On Tue, Jun 08, 2021 at 12:45:51PM -0700, Richard Henderson wrote:
> On 6/8/21 4:22 AM, Paolo Bonzini wrote:
> > +pam = not_found
> > +if not get_option('auth_pam').auto() or have_system
> > + pam = cc.find_library('pam', has_headers: ['security/pam_appl.h'],
>
> The condition doesn't look right.
> Why are we looking for pam if --disable-pam-auth?
>
> Surely
>
> if not get_option('auth_pam').disabled() and have_system
This isn't entirely obvious at first glance, but the line after
the one you quote with the 'required' param makes it "do the
right thing (tm)".
The 'auth_pam' option is a tri-state taking 'enabled', 'disabled'
and 'auto', with 'auto' being the default state. When a tri-state
value is passed as the value of the 'required' parameter, then
required==enabled is interpreted as 'required=true'
required==auto is interpreted as 'required=false'
required==disabled means the entire call is a no-op
So this logic:
if not get_option('auth_pam').auto() or have_system
pam = cc.find_library('pam', has_headers: ['security/pam_appl.h'],
required: get_option('auth_pam'),
...)
Means
=> If 'auto' is set, then only look for the library if we're
building system emulators.
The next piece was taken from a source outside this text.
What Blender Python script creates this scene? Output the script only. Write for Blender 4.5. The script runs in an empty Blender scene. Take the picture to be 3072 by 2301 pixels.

In this case 'required:' will
evaluate to 'false', and so we'll gracefully degrade
if the library is missing.
=> If 'enabled' is set, then we'll look for the library
and if it is missing then it is a fatal error as
'required' will evaluate to 'true'.
=> If 'disabled' is set, then the 'find_library' call
will not look for anything, immediately return a
'not found' result and let the caller carry on.